No, you are missing my point. When I wrote “all processes related to a given job”, I really mean all processes, on all cluster nodes.

Yes, it’s complicated. But with the help of the MPI library you can close all connections (since all inter-nodes connections are supposed to go through MPI) in a synchronized way. This is what BLCR + OpenMPI already do.

Checkpoint/restart: it's complicated

Posted Nov 15, 2010 17:51 UTC (Mon) by orenl (guest, #21050) [Link]

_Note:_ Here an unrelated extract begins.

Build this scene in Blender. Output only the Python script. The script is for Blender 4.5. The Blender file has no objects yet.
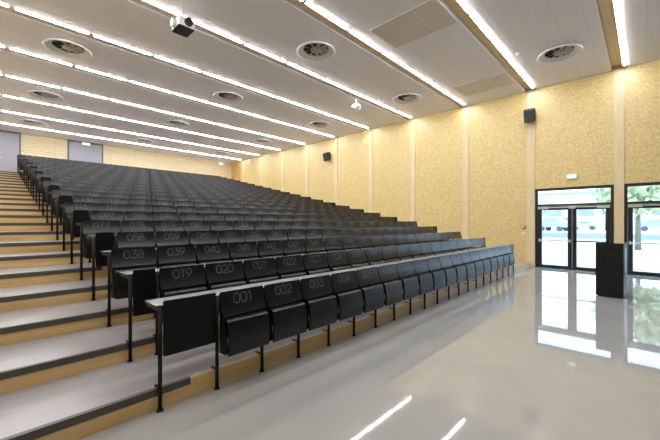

There are two types of checkpoints here:

1) Coordinated checkpoint of all participating processes (across the cluster) so that the entire jobs can be restarted later from this checkpoint. This is useful for fault-tolerance.

2) Checkpoint of processes on one (or more) nodes and then restart on a different node (or set of nodes). This is useful for load-balancing, but also for maintenance, e.g. by vacating an over-heating node.

The former is usually done combining a C/R mechanism with a C/R-aware implementation of e.g. MPI. The latter is more tricky if one would like to do seamless live migration.

Linux-CR supports both.

Checkpoint/restart: it's complicated

Posted Nov 15, 2010 17:55 UTC (Mon) by orenl (guest, #21050) [Link]

The Blue Waters people (http://www.ncsa.illinois.edu/BlueWaters/) think that integrated checkpoint-restart is a worthy goal (see computing system / software configuration there). Linux-CR is being proposed for it.

Checkpoint/restart: it's complicated

Posted Nov 15, 2010 20:28 UTC (Mon) by mhelsley (guest, #11324) [Link]

Which is why you need a c/r implementation that aggressively avoids checkpointing shared data multiple times and avoids unnecessary IO as much as possible.

linux-cr does the former using its objhash so that we don't checkpoint shared state more than once. It avoids doing disk IO by, whenever possible. not bundling file/directory contents into the checkpoint image (generic_file_checkpoint()). Instead it relies on userspace to do IO-bandwidth friendly optimizations like using filesystem snapshots.

That said, file "contents" are necessary for anon_inode-based interfaces such as eventfd, epoll, signalfd, and timerfd because those can't be "backed up" and restored like normal files.